Australian Universities since the Second World War
Dr Hannah Forsyth
After the Second World War, universities worldwide grew from small, elite institutions educating a tiny proportion of the population to a system in which more than one-in-five young people, from a widening socio-economic base, attend university. Moreover, research, which was not perceived even to be part of the university's mission prior to the war, now defines it. Knowledge in the twentieth century, expressed in these changing priorities in universities, transformed Australian political and economic life, as it has the global economy. This history of Australian universities uses a historical lens to explain the institutions of the present and to explore the changing nature of knowledge in twentieth century capitalism.
Project outputs include:
- A History of the Modern Australian University Sydney: NewSouth, 2014
- ‘Expanding higher education: Institutional responses in Australia from the post-war era to the 1970s’ Paedagogica Historica: International Journal of the History of Education 51(3), 2015, 365-80.

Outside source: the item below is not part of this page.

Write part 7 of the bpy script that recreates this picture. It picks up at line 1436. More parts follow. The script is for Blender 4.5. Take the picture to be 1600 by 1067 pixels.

- 'Dreaming of Higher Education' Southerly 74 (2), 2014, pp.119-42
Engaged Citizenship and Historical Consciousness in Australia
Dr Hannah Forsyth
In this project, Hannah is working with people and communities to explore aspects of work, knowledge, citizenship and belonging. In outback Broken Hill, Hannah has undertaken a study of the history of professions; of the spatial politics of class and race; and work and memory in the formation of citizenship, based on oral history and archival research. In Wilcannia, Hannah (along with Altin Gavranovic) has also used oral history and archives to explore the ways that Aboriginal people (especially the Barkindji) engaged with the economy as capitalist interests developed along the Darling River. Hannah is now in the process of preparing this research for publication.